The qualificatory 'kṣetrajña' and 'kusala' in vs. 3 (I, 6. 354) figuring in the texts of the earliest ägamas also occur in the earlier part of the Pundarika text. These terms virtually disappear in the agamas of the middle phase. The author of this bhāṣya-like part is thus not only later since his vyākhyāna or exposition is faulty; it is also clear that he did not belong to the direct agamika-tradition of this text.

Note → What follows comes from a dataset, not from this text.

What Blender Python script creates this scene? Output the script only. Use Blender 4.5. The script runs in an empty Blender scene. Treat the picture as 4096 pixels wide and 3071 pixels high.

What the Yapaniya commentator Aparajita in his Vijayodaya-țīkā (c. early 9th cent. A.D.) on the Aradhana of Sivarya (c. 5th-6th cent. A.D.) cites of Pundarika-dhyayana is somewhat paralleled in this third stratum. (Cf. Muni Jambüvijaya, "Introduction", p. 32). The version of the canon that the Yapaniyas had must date prior to A.D. 363 at which the Mathura Synod was convened and hence the one that existed before the date of the Botika schism, which took place some date in the first half of the 2nd cent. A.D. (I am discussing this problem of the concerned chronology elsewhere. Under the circumstances, the Yapaniya version of the "Pundarika adhyayana" must belong to a date prior to c. A.D. 200; hence the third stratum of the Pundarika-adhyayana of the Sutrakṛtānga II was compiled at a date seemingly earlier than c. A.D. 200.)
Aparajita sūri, too, in his Vijayodaya-ikā, refers to the Pundarika and the Mahapuṇḍarika texts. Still earlier, it appears in the Varanga-carita of Jață Simhanandi (who probably was Yapaniya c. A.D. 675). (If I have remembered correctly, these also figure in the list given by Pujyapāda Devanandi in his commentary, the Sarvärthasiddhi, [c. A.D. 650] on the Tattvärtha-sutra.) It is possible that, in the present Pundarika text within the Sūtrakṛtanga, the later part was the above-noted Mahapundarika, a late agamic work originally separate from Pundarika, but derivatively dependent on it. It is merged with as the extension of the original and archaic Pundarika section in the available Pundarika-adhyayana.
Cf. the discussion by Pt. Dalsukh Malvania, "Prastāvanā" (Hindi), Jaina Sahitya kā Bṛhad Itihasa, pt. 1, Varanasi, 1966, p. 38.